En gran medida, los políticos de Israel han estado comerciando con el Holocausto para justificar las atrocidades cometidas en la defensa de sus intereses. Todavía hoy, cualquier persona que se atreva a criticar el sionismo corre el riesgo de ser acusado de «antisemita»; y si tiene la valentía de hacerlo en países con fuerte presencia de grupos de presión proisraelíes, la acusación se puede convertir fácilmente en persecución. ¿Cabría esperar otra cosa de los inquisidores? Las gentes como Ariel Sharon no aceptan el pensamiento de buena gana. Es peligroso, tanto como las irritantes e inconvenientes formalidades sobre derechos humanos. Si pudieran, si no fuera un acto demasiado visible, ya habrían convertido la cacería en un plan de exterminio sistemático; como no pueden, basta con encerrarlos en guetos, expulsarlos por miles, derribar sus hogares, ahogar su economía, encarcelarlos, quemar sus escuelas, torturarlos, asesinarlos «de forma selectiva» y dejar que el tiempo dicte sentencia. Pero la historia es caprichosa; si la teocracia israelí insiste en reeditar las cruzadas en la figura de un Estado racial y culturalmente puro, debería informar a sus fieles sobre lo sucedido un viernes 17 de junio de 1291.

Los palestinos han estado solos durante décadas. Más allá de los países árabes, apenas contaban con la simpatía de la Europa mediterránea y el respaldo puramente estratégico de la desaparecida URSS. ¿Y América Latina?

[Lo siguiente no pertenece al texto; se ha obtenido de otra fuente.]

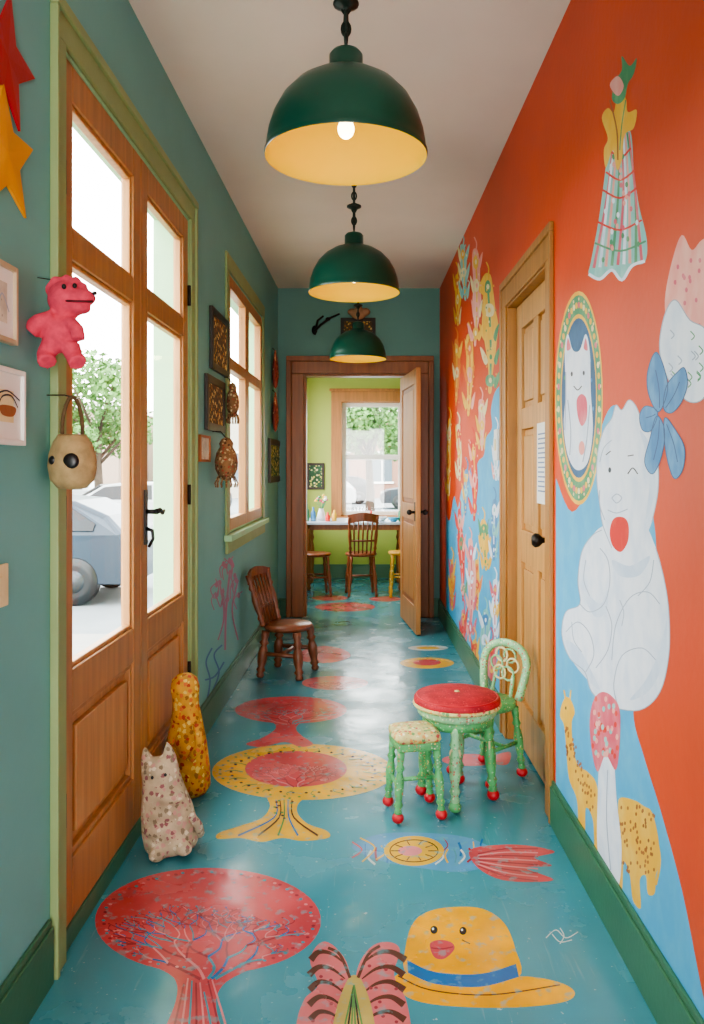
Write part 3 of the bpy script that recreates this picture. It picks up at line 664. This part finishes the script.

La pregunta puede parecer improcedente, pero no lo es. Ya va siendo hora de que nuestros países escapen de su autismo nacionalista. El mundo existe, y pensarlo, vivirlo, es también la mejor manera de comprendernos. Sin embargo, basta echar un vistazo a la mayoría de los medios de comunicación latinoamericanos para comprobar dos cosas: que América Latina comienza ahora a descubrir el mundo y que, con demasiada frecuencia, desconoce claves que se encuentran en su propio ser. Claves árabes, persas, judías, latinas, griegas, como el idioma que utilizo en este instante.

La ultraderecha israelí no tendrá éxito si alzamos la voz. Los palestinos nos necesitan en las calles de Madrid, Buenos Aires, Santiago de Chile y La Habana. Si no somos capaces de hacerlo por reconocernos en ellos, hagámoslo por la vieja razón de la solidaridad. Y si tampoco eso nos sirve, recordemos que la barbarie no se va a detener en las calles de Ramala: forma parte de una estrategia más amplia que nos afecta a todos.